Tassajara Style Rye Bread

For the first loaf of 2012, I wanted to do something different: try a new technique. I had found this little book called The Tassajara Bread Book in the used book store for $3. This book was published in 1970 and almost all the recipes are whole grain! But I had two ingredients I wanted to use: whole milk and rye flour. The book has one recipe that uses whole milk but only whole wheat flour. I modified it to use a mix of rye, whole wheat and some bread flour.

I made two loaves, one of which would be the January bread for my father-in-law (He was quite happy to receive another 'A Loaf Every Month' IOU from us for Christmas.)

Ingredients for two loaves:
Sponge:
250 g rye flour
200 g whole wheat flour
2 tsp instant yeast
2 Tbsp oil
2 Tbsp molasses
1 cup whole milk
1½ cup 1% milk   (2½ cup milk total. Combine milks and scald. Cool to 100° F)

Final dough:
250 g whole wheat flour
100 g bread flour
2 tsp salt
2 tsp caraway

Tassajara technique explained with pictures:

The sponge contains most ingredients except the salt and half the flour.

12:42 pm: Sponge ingredients

When mixed, the consistency is like pasty batter. The 'batter' is stirred well with a wooden spoon (stir 100 times).

12:50 pm: 'Batter' after stirring well.. 100 times

It is covered and left to rise in a warm place for 50 - 60 minutes.
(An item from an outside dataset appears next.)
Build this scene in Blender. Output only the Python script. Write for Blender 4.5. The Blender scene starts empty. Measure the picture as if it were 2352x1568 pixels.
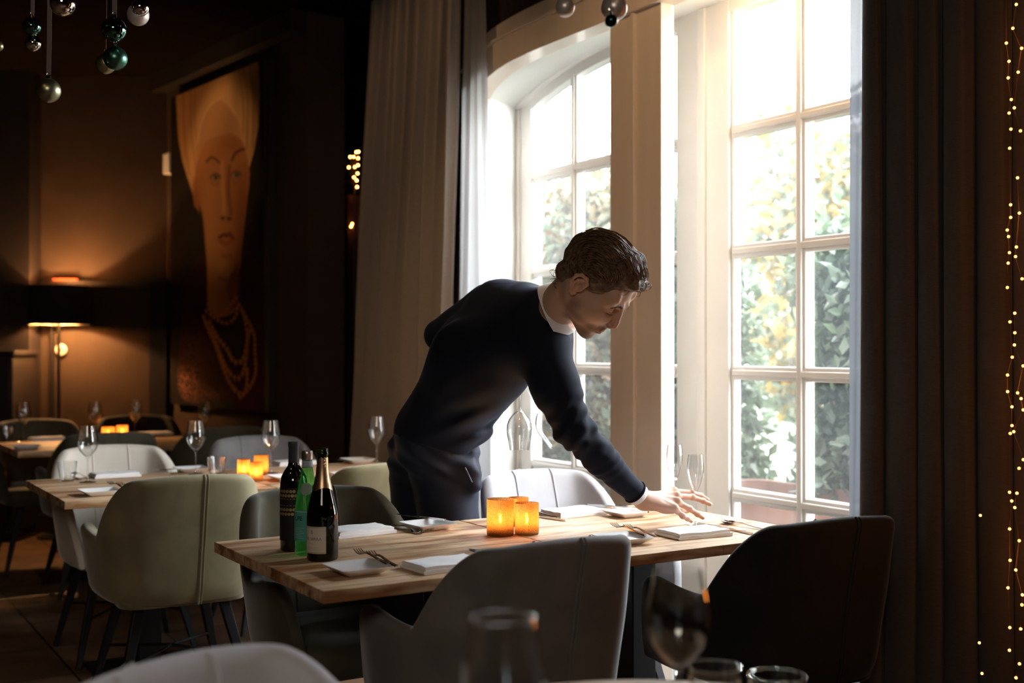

2:02 pm: Unexpected rise that stuck to the lid

Final dough ingredients are added in. I mixed the salt with the flour first. Flour is 'folded in' little by little until dough comes away from sides of the bowl.
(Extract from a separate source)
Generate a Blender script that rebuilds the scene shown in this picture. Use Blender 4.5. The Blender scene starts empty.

2:02 pm: Final dough ingredients

2:16 pm: Adding in the flour

2:23 pm: Before kneading

I let the dough rest for 5 minutes.
The dough is kneaded on a floured surface, using more flour as needed to keep the dough from sticking to the work surface, about 10-15 minutes until dough is smooth.

2:38 pm: Post kneading

The dough is left to rise for an hour or so.

3:57 pm: After the first rise

The dough is deflated, rounded and let rise again.

3:59 pm: Ready for the second rise

4:51 pm: Risen for a second time

The dough is shaped into loaves.

4:57 pm: Shaped into loaves, sprinkled with sesame seeds

5:42 pm: Risen loaves

The loaves are baked in a 350°F oven for an hour

6:49 pm: Not a lot of oven spring

Sliced well

Decent crumb

Notes
Date: January 7, 2012
Recipe: Adapted from #17 Tassajara Yeasted Bread Using Whole Milk from The Tassajara Bread Book by Edward Espe Brown
Flours: Whole wheat flour, rye flour, bread flour
Bread specific ingredients: caraway seeds
Sweetener used: Molasses
Liquid: Whole milk, 1% milk

Comments: The dough didn't rise as much as I had hoped for, based on the rise of the sponge. Salt inhibits rising, that is why it is added later, letting the yeast develop well in the sponge stage. I should try a Tassajara recipe without modifications to know if the technique yields better tasting loaves than Laurel Robertson's technique (similar, but without the sponge). The sponge method does add an extra hour or so to the bread making process.
This bread was good, but nothing special. It sliced very well, that's always a big plus.